La noción de neo golpe institucional que puede afectar la división de poderes, el sistema democrático representativo, el Estado de derecho e incluso las libertades fundamentales, se manifiesta bajo distintas formas y concepciones. En tiempos recientes, América Latina atravesó diversas dificultades que la pusieron en evidencia: el derrumbe de gobiernos legítimamente elegidos como pudo haber sido el caso de Manuel Zelaya en Honduras (2008), Fernando Lugo en Paraguay (2012) o el de Dilma Roussef en Brasil (2016), por citar tres casos paradigmáticos centrados en procedimientos parlamentarios; un caso adicional pudo haber sido el de Fernando de la Rúa en Argentina (2001) con motivo de la cesación de pagos y la situación generada por el agotamiento del régimen de convertibilidad monetaria; juicios políticos, acusaciones penales o desestabilización económica, que logran el apoyo de la opinión pública, con objetivos políticos finales.

Otra forma más inminente de neo golpe institucional es la provocada por los propios gobiernos constitucionalmente elegidos, con la aplicación de estrategias de acumulación de poder supuestamente constitucionales. El ejemplo de Venezuela es quizás el más extremo. El Tribunal Supremo declaró en el 2017 a la Asamblea Nacional (de mayoría opositora) en desacato y la suspendió en las funciones legislativas, arrogándose ese carácter y tratando de anular al Poder Legislativo. En la actualidad hay diversos ejemplos sutiles en distintos países de la región cuyos Ejecutivos intentan suprimir o restar independencia al Poder Judicial. Una deriva de estas características asoma en México y Argentina, entre varios otros.

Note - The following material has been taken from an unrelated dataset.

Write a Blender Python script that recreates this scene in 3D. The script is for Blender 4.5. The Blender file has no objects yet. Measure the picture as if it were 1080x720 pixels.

Se trata, en definitiva, de procedimientos que intentan anular las reglas preexistentes a través de la correlación de fuerzas originadas en una elección. La erosión de preceptos consagrados en las respectivas constituciones persigue desdibujar la distinción entre lo político y lo jurídico, con el propósito de que el Poder Ejecutivo sea el poder central del Estado. Por ejemplo, las referencias de la ex presidente de Argentina, Cristina Fernández de Kirchner, acerca de que la división de poderes es un mecanismo antiguo, nacido en la Revolución francesa, pone de manifiesto esa intención política.

La vulneración de la legalidad institucional vigente en un Estado, en cualquier de sus formas, resulta inaceptable y merece la mayor condena internacional. La Carta Democrática Interamericana, casi en el olvido de la diplomacia hemisférica, lo destaca de manera expresa. Los golpes de Estado institucionales deben prevenirse y repudiarse. No es tolerable el desvanecimiento de la democracia representativa bajo conceptos que, con objetivos supuestamente participativos, intentan hacerse del control de un Estado por un solo sector político. El caso reciente de El Salvador esperemos que no sea un botón de muestra de lo que puede ocurrir en otras democracias de América Latina.